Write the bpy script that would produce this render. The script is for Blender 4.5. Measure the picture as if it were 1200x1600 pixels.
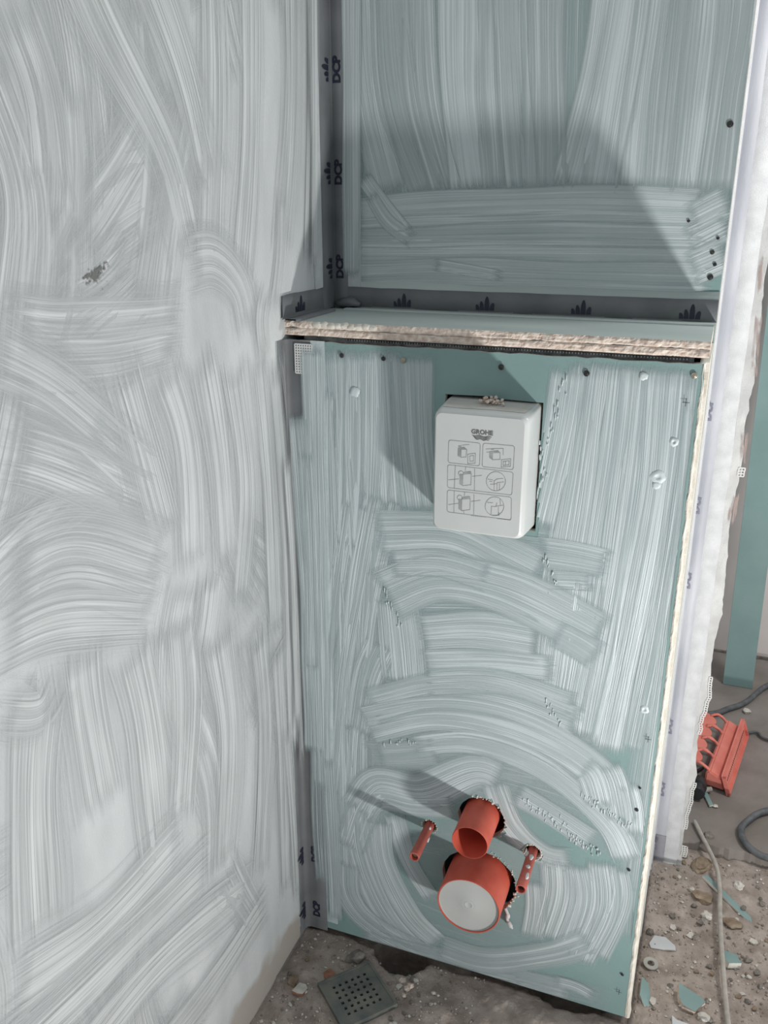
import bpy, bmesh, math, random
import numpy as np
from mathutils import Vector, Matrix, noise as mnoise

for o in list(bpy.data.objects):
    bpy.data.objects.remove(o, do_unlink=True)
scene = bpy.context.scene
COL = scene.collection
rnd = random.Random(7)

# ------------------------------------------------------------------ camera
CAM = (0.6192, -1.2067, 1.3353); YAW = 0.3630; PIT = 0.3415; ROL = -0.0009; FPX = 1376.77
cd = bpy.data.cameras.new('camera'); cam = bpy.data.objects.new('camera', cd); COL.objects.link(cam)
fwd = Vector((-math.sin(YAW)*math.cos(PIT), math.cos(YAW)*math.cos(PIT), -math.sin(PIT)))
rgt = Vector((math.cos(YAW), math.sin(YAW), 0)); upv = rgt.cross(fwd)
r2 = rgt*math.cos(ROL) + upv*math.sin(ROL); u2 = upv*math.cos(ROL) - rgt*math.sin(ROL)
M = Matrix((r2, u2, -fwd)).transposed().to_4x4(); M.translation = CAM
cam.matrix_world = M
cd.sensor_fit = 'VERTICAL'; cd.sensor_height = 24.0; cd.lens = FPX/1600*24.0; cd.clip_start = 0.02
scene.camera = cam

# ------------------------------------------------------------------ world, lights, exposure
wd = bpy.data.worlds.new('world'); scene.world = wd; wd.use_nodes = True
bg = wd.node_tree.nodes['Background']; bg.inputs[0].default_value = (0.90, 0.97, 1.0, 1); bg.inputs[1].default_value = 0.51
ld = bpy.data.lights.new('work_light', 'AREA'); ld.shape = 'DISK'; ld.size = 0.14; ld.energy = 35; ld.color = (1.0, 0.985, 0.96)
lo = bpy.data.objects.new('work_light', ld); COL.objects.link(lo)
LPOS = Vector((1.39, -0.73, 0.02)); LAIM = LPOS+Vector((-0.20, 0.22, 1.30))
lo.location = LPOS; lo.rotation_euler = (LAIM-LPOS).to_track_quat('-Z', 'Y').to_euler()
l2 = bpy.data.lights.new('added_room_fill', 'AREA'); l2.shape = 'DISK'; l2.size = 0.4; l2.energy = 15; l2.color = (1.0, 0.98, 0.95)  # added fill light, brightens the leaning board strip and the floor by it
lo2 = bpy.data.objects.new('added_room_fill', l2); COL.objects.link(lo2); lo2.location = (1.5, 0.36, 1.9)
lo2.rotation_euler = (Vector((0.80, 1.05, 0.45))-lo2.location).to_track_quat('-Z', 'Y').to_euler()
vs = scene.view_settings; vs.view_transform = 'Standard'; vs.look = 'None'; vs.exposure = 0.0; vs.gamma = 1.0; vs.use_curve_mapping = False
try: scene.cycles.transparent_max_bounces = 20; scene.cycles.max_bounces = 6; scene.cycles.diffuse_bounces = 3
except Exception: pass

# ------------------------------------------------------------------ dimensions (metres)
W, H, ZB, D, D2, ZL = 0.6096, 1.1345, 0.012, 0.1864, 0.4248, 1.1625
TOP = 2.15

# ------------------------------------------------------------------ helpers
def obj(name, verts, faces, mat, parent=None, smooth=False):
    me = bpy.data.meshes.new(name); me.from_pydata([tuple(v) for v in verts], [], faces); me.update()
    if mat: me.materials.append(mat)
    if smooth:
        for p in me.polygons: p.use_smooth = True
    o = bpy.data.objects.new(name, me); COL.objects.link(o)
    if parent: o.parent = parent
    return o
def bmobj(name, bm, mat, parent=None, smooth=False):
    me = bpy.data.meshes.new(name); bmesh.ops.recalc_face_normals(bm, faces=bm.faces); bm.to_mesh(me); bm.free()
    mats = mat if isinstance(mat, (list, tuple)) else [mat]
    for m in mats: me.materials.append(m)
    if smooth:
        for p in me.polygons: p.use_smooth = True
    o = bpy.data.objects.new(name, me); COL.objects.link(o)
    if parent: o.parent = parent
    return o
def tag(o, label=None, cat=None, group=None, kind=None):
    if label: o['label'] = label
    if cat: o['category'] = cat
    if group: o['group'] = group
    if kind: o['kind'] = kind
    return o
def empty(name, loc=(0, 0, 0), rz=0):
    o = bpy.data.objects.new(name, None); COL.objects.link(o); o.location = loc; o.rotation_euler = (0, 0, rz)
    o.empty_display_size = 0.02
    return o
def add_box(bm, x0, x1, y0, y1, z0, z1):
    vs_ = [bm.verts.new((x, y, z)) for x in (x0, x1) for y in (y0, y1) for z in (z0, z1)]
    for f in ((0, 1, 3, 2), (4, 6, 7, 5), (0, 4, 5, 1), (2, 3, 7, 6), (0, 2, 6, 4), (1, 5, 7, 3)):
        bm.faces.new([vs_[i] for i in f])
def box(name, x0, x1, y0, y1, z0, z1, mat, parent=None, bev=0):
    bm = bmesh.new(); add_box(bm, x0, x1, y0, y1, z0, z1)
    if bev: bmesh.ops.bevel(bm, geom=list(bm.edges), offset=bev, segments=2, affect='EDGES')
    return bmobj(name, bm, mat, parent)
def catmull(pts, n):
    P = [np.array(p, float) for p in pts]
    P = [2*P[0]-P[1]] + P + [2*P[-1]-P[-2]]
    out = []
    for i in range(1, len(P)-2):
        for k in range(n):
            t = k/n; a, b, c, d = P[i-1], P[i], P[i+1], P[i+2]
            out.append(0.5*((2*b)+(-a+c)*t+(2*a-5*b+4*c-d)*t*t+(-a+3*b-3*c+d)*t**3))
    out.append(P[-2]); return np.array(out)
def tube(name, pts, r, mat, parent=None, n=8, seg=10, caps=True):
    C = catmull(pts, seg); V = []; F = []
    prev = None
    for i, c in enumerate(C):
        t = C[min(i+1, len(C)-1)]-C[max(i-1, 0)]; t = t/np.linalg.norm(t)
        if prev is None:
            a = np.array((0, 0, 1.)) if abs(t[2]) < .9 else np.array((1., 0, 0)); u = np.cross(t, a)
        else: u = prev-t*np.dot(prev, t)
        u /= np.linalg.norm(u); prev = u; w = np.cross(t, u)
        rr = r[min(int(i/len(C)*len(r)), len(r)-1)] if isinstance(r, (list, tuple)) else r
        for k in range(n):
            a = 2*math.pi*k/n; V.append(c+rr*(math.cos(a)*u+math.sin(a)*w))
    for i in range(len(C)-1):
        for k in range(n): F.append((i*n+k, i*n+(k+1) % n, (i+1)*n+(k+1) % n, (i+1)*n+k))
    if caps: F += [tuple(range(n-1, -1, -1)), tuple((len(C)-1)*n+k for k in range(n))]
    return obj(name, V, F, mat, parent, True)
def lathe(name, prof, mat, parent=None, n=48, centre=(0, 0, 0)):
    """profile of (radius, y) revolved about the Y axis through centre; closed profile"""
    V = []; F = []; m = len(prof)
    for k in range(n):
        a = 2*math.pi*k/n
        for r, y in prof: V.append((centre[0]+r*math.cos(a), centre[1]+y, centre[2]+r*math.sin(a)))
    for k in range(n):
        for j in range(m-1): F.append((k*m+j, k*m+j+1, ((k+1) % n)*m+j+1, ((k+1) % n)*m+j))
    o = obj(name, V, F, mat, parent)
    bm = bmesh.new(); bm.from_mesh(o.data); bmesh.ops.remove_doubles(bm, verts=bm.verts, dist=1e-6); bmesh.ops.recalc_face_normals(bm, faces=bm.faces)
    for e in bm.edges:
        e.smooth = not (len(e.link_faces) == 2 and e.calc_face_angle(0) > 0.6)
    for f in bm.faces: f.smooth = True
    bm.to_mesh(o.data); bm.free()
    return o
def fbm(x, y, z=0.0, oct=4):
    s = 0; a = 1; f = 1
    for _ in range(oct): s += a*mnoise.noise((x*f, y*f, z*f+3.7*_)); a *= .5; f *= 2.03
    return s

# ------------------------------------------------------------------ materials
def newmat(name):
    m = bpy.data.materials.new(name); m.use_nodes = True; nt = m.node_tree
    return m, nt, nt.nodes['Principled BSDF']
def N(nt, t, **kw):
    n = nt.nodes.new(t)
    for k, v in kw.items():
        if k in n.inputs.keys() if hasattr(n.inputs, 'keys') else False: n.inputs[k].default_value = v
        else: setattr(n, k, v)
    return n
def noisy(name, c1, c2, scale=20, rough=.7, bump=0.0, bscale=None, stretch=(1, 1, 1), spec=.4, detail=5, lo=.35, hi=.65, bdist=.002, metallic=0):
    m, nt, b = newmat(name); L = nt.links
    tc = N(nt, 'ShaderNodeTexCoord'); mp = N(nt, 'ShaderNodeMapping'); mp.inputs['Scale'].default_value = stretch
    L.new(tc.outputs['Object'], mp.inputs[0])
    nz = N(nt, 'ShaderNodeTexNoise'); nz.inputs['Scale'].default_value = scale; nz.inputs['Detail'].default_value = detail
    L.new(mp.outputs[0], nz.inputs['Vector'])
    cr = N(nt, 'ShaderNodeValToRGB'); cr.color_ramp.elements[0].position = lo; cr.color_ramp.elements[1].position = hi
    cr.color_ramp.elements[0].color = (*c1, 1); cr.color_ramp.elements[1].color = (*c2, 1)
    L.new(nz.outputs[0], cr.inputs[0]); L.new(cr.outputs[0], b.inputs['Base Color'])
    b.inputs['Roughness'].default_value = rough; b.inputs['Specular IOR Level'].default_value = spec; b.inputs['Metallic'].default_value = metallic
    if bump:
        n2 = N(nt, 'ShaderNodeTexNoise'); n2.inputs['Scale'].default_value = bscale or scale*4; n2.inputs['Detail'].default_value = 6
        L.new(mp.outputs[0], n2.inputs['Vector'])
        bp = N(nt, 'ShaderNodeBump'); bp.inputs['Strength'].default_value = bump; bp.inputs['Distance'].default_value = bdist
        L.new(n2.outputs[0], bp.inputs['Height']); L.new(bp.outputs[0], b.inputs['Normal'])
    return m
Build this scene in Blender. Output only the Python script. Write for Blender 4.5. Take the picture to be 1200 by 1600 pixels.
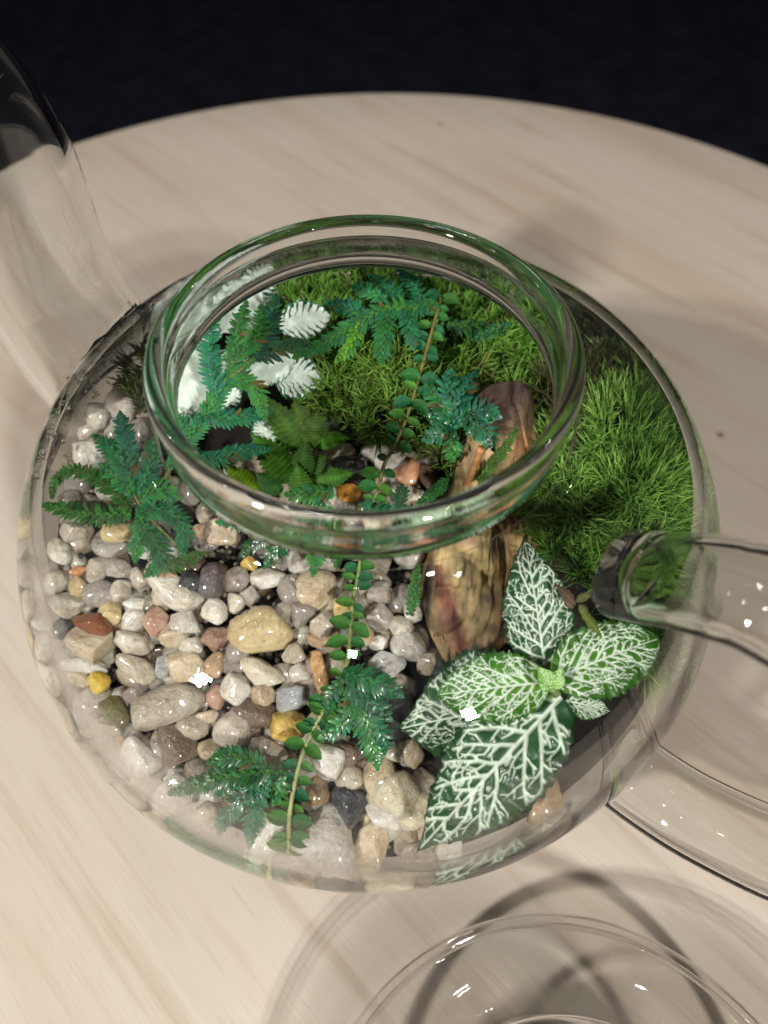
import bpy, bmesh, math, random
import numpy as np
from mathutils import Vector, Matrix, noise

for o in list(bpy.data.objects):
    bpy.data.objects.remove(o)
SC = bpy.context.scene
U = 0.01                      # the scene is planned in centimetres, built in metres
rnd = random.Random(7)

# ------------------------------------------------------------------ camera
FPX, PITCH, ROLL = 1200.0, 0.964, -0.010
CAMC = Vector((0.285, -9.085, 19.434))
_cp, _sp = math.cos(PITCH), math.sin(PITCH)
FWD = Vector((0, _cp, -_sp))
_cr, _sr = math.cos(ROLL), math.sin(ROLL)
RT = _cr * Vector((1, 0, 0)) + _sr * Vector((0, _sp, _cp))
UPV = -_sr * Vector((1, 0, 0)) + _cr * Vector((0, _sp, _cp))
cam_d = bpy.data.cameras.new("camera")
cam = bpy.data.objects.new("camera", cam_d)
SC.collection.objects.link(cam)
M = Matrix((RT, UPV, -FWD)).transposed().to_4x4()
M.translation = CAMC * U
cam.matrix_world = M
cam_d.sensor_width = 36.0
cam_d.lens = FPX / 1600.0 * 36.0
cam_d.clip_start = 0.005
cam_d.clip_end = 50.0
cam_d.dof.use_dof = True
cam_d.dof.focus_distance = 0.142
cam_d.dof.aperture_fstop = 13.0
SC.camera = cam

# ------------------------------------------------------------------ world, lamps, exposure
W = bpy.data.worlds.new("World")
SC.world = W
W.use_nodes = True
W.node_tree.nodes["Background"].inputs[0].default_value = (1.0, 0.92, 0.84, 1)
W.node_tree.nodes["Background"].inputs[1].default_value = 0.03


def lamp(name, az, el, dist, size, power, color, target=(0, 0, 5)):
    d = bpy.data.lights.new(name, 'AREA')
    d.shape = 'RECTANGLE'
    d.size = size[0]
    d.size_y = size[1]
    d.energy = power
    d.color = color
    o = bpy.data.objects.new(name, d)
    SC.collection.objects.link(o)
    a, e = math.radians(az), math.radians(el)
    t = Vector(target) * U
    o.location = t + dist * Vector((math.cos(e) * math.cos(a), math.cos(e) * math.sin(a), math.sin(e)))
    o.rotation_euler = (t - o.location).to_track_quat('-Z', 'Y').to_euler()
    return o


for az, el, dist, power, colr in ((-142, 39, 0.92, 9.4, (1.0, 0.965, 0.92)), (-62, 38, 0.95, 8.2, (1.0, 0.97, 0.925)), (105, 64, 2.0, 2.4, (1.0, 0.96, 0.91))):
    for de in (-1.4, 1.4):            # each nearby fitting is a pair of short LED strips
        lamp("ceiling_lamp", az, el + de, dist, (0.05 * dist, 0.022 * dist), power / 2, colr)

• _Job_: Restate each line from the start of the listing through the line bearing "scene.camera = cam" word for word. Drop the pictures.

• _Problem solution_:
Write the bpy script that would produce this render. The script is for Blender 4.5. Measure the picture as if it were 1200x1600 pixels.
import bpy, bmesh, math, random
import numpy as np
from mathutils import Vector, Matrix, noise as mnoise

for o in list(bpy.data.objects):
    bpy.data.objects.remove(o, do_unlink=True)
scene = bpy.context.scene
COL = scene.collection
rnd = random.Random(7)

# ------------------------------------------------------------------ camera
CAM = (0.6192, -1.2067, 1.3353); YAW = 0.3630; PIT = 0.3415; ROL = -0.0009; FPX = 1376.77
cd = bpy.data.cameras.new('camera'); cam = bpy.data.objects.new('camera', cd); COL.objects.link(cam)
fwd = Vector((-math.sin(YAW)*math.cos(PIT), math.cos(YAW)*math.cos(PIT), -math.sin(PIT)))
rgt = Vector((math.cos(YAW), math.sin(YAW), 0)); upv = rgt.cross(fwd)
r2 = rgt*math.cos(ROL) + upv*math.sin(ROL); u2 = upv*math.cos(ROL) - rgt*math.sin(ROL)
M = Matrix((r2, u2, -fwd)).transposed().to_4x4(); M.translation = CAM
cam.matrix_world = M
cd.sensor_fit = 'VERTICAL'; cd.sensor_height = 24.0; cd.lens = FPX/1600*24.0; cd.clip_start = 0.02
scene.camera = cam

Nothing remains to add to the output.